■ **Task**
Pictures stay out of the copy; restate everything else in the material exactly.

### Available data ###

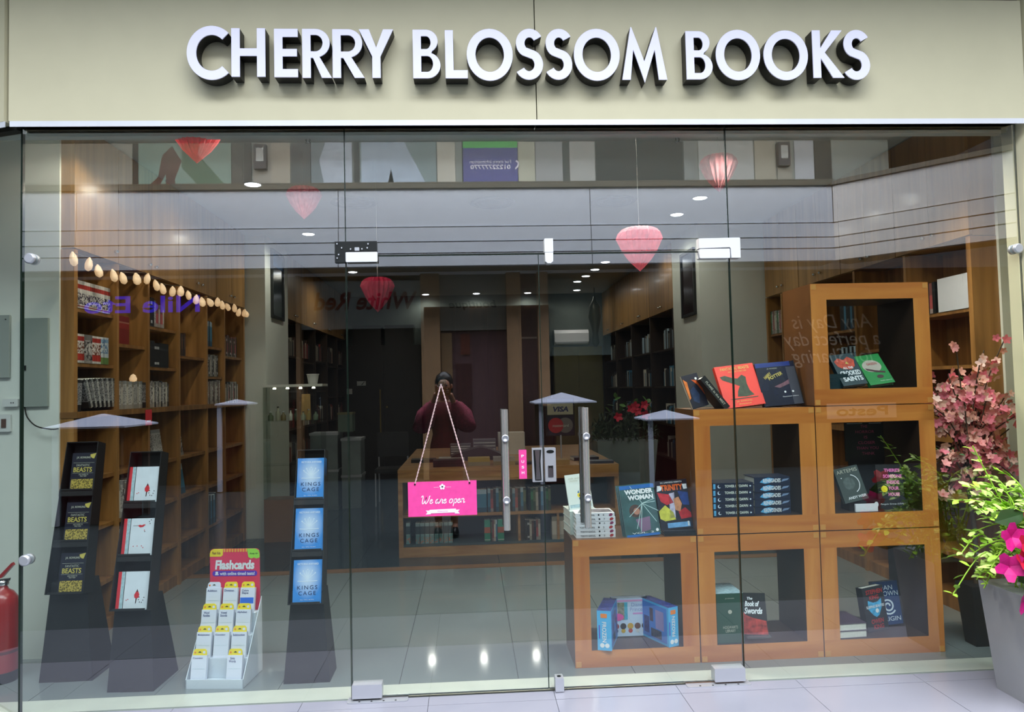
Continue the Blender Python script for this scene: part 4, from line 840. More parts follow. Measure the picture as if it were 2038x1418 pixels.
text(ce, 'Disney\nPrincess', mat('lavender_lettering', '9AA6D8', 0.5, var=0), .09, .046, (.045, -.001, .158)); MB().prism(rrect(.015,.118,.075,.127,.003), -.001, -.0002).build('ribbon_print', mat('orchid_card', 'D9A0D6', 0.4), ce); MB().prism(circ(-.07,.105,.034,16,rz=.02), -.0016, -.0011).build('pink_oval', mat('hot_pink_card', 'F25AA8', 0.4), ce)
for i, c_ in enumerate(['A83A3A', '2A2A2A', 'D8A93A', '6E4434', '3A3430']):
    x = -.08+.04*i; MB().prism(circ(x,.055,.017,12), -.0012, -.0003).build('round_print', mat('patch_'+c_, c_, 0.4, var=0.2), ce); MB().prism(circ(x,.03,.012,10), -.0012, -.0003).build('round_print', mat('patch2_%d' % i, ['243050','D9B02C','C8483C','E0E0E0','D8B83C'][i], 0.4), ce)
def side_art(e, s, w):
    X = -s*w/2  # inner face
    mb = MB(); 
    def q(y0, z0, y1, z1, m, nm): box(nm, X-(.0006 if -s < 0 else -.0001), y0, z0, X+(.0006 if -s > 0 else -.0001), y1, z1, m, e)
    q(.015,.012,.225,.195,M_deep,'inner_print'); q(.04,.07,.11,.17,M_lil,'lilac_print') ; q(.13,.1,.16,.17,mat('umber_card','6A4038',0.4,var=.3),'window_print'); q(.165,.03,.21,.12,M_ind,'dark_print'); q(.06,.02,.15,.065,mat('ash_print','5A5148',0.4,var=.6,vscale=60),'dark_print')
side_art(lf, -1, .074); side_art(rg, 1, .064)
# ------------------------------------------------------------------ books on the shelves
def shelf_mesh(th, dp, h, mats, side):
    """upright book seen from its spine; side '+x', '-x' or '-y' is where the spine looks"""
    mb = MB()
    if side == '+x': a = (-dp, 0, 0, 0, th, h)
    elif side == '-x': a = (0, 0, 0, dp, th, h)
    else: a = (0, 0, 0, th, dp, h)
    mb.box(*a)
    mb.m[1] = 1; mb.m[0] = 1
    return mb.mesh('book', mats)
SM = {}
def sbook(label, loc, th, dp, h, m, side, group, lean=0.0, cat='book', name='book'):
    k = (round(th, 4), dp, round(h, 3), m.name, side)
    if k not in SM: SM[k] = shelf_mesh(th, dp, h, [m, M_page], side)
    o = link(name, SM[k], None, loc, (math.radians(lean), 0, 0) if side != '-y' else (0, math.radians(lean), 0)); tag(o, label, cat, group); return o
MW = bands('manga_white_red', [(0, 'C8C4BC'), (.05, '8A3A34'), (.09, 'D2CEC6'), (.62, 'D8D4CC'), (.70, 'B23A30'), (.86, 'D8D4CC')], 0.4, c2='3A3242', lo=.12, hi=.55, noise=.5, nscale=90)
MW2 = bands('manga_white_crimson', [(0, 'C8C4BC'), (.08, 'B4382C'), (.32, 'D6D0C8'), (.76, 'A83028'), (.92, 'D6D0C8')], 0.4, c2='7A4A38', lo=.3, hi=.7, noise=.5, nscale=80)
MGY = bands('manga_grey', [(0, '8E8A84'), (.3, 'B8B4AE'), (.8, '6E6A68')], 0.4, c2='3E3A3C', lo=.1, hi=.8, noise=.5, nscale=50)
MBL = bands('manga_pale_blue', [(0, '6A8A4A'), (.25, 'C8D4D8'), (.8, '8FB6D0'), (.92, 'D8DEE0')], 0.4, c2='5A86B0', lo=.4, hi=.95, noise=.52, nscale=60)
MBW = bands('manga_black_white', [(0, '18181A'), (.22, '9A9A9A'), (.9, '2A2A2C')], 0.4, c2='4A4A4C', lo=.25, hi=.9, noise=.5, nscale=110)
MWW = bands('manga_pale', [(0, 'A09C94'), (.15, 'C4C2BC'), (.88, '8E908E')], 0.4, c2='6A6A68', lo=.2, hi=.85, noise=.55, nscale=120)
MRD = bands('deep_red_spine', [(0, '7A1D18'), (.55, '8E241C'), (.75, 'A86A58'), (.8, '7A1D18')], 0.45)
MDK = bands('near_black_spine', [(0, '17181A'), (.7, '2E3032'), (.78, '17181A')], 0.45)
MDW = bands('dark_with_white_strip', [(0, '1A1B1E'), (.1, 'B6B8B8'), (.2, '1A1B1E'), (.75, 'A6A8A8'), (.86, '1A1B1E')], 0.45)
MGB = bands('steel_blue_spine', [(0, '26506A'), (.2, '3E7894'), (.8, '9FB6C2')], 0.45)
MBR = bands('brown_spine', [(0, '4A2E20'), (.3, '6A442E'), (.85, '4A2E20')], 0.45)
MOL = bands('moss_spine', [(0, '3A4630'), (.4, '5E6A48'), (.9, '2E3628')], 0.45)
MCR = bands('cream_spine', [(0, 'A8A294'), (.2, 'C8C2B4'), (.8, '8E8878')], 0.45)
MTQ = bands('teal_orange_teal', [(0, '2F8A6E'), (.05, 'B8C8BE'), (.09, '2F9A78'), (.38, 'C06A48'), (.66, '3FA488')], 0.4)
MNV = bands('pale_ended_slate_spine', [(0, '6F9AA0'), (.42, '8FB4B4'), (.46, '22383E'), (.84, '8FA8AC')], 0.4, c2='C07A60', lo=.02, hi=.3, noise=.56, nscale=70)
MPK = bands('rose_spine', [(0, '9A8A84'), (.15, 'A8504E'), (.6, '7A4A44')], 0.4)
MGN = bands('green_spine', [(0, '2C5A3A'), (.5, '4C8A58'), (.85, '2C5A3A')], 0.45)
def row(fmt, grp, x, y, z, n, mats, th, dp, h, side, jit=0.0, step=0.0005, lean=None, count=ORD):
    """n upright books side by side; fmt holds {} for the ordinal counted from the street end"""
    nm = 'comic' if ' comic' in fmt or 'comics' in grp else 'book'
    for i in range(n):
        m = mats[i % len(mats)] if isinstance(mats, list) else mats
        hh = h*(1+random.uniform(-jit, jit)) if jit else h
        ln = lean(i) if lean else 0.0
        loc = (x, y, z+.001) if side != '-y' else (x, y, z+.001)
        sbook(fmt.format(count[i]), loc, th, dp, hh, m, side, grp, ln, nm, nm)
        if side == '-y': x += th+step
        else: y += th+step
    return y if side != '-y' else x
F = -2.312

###

■ **Response**
Continue the Blender Python script for this scene: part 4, from line 840. More parts follow. Measure the picture as if it were 2038x1418 pixels.
text(ce, 'Disney\nPrincess', mat('lavender_lettering', '9AA6D8', 0.5, var=0), .09, .046, (.045, -.001, .158)); MB().prism(rrect(.015,.118,.075,.127,.003), -.001, -.0002).build('ribbon_print', mat('orchid_card', 'D9A0D6', 0.4), ce); MB().prism(circ(-.07,.105,.034,16,rz=.02), -.0016, -.0011).build('pink_oval', mat('hot_pink_card', 'F25AA8', 0.4), ce)
for i, c_ in enumerate(['A83A3A', '2A2A2A', 'D8A93A', '6E4434', '3A3430']):
    x = -.08+.04*i; MB().prism(circ(x,.055,.017,12), -.0012, -.0003).build('round_print', mat('patch_'+c_, c_, 0.4, var=0.2), ce); MB().prism(circ(x,.03,.012,10), -.0012, -.0003).build('round_print', mat('patch2_%d' % i, ['243050','D9B02C','C8483C','E0E0E0','D8B83C'][i], 0.4), ce)
def side_art(e, s, w):
    X = -s*w/2  # inner face
    mb = MB(); 
    def q(y0, z0, y1, z1, m, nm): box(nm, X-(.0006 if -s < 0 else -.0001), y0, z0, X+(.0006 if -s > 0 else -.0001), y1, z1, m, e)
    q(.015,.012,.225,.195,M_deep,'inner_print'); q(.04,.07,.11,.17,M_lil,'lilac_print') ; q(.13,.1,.16,.17,mat('umber_card','6A4038',0.4,var=.3),'window_print'); q(.165,.03,.21,.12,M_ind,'dark_print'); q(.06,.02,.15,.065,mat('ash_print','5A5148',0.4,var=.6,vscale=60),'dark_print')
side_art(lf, -1, .074); side_art(rg, 1, .064)
# ------------------------------------------------------------------ books on the shelves
def shelf_mesh(th, dp, h, mats, side):
    """upright book seen from its spine; side '+x', '-x' or '-y' is where the spine looks"""
    mb = MB()
    if side == '+x': a = (-dp, 0, 0, 0, th, h)
    elif side == '-x': a = (0, 0, 0, dp, th, h)
    else: a = (0, 0, 0, th, dp, h)
    mb.box(*a)
    mb.m[1] = 1; mb.m[0] = 1
    return mb.mesh('book', mats)
SM = {}
def sbook(label, loc, th, dp, h, m, side, group, lean=0.0, cat='book', name='book'):
    k = (round(th, 4), dp, round(h, 3), m.name, side)
    if k not in SM: SM[k] = shelf_mesh(th, dp, h, [m, M_page], side)
    o = link(name, SM[k], None, loc, (math.radians(lean), 0, 0) if side != '-y' else (0, math.radians(lean), 0)); tag(o, label, cat, group); return o
MW = bands('manga_white_red', [(0, 'C8C4BC'), (.05, '8A3A34'), (.09, 'D2CEC6'), (.62, 'D8D4CC'), (.70, 'B23A30'), (.86, 'D8D4CC')], 0.4, c2='3A3242', lo=.12, hi=.55, noise=.5, nscale=90)
MW2 = bands('manga_white_crimson', [(0, 'C8C4BC'), (.08, 'B4382C'), (.32, 'D6D0C8'), (.76, 'A83028'), (.92, 'D6D0C8')], 0.4, c2='7A4A38', lo=.3, hi=.7, noise=.5, nscale=80)
MGY = bands('manga_grey', [(0, '8E8A84'), (.3, 'B8B4AE'), (.8, '6E6A68')], 0.4, c2='3E3A3C', lo=.1, hi=.8, noise=.5, nscale=50)
MBL = bands('manga_pale_blue', [(0, '6A8A4A'), (.25, 'C8D4D8'), (.8, '8FB6D0'), (.92, 'D8DEE0')], 0.4, c2='5A86B0', lo=.4, hi=.95, noise=.52, nscale=60)
MBW = bands('manga_black_white', [(0, '18181A'), (.22, '9A9A9A'), (.9, '2A2A2C')], 0.4, c2='4A4A4C', lo=.25, hi=.9, noise=.5, nscale=110)
MWW = bands('manga_pale', [(0, 'A09C94'), (.15, 'C4C2BC'), (.88, '8E908E')], 0.4, c2='6A6A68', lo=.2, hi=.85, noise=.55, nscale=120)
MRD = bands('deep_red_spine', [(0, '7A1D18'), (.55, '8E241C'), (.75, 'A86A58'), (.8, '7A1D18')], 0.45)
MDK = bands('near_black_spine', [(0, '17181A'), (.7, '2E3032'), (.78, '17181A')], 0.45)
MDW = bands('dark_with_white_strip', [(0, '1A1B1E'), (.1, 'B6B8B8'), (.2, '1A1B1E'), (.75, 'A6A8A8'), (.86, '1A1B1E')], 0.45)
MGB = bands('steel_blue_spine', [(0, '26506A'), (.2, '3E7894'), (.8, '9FB6C2')], 0.45)
MBR = bands('brown_spine', [(0, '4A2E20'), (.3, '6A442E'), (.85, '4A2E20')], 0.45)
MOL = bands('moss_spine', [(0, '3A4630'), (.4, '5E6A48'), (.9, '2E3628')], 0.45)
MCR = bands('cream_spine', [(0, 'A8A294'), (.2, 'C8C2B4'), (.8, '8E8878')], 0.45)
MTQ = bands('teal_orange_teal', [(0, '2F8A6E'), (.05, 'B8C8BE'), (.09, '2F9A78'), (.38, 'C06A48'), (.66, '3FA488')], 0.4)
MNV = bands('pale_ended_slate_spine', [(0, '6F9AA0'), (.42, '8FB4B4'), (.46, '22383E'), (.84, '8FA8AC')], 0.4, c2='C07A60', lo=.02, hi=.3, noise=.56, nscale=70)
MPK = bands('rose_spine', [(0, '9A8A84'), (.15, 'A8504E'), (.6, '7A4A44')], 0.4)
MGN = bands('green_spine', [(0, '2C5A3A'), (.5, '4C8A58'), (.85, '2C5A3A')], 0.45)
def row(fmt, grp, x, y, z, n, mats, th, dp, h, side, jit=0.0, step=0.0005, lean=None, count=ORD):
    """n upright books side by side; fmt holds {} for the ordinal counted from the street end"""
    nm = 'comic' if ' comic' in fmt or 'comics' in grp else 'book'
    for i in range(n):
        m = mats[i % len(mats)] if isinstance(mats, list) else mats
        hh = h*(1+random.uniform(-jit, jit)) if jit else h
        ln = lean(i) if lean else 0.0
        loc = (x, y, z+.001) if side != '-y' else (x, y, z+.001)
        sbook(fmt.format(count[i]), loc, th, dp, hh, m, side, grp, ln, nm, nm)
        if side == '-y': x += th+step
        else: y += th+step
    return y if side != '-y' else x
F = -2.312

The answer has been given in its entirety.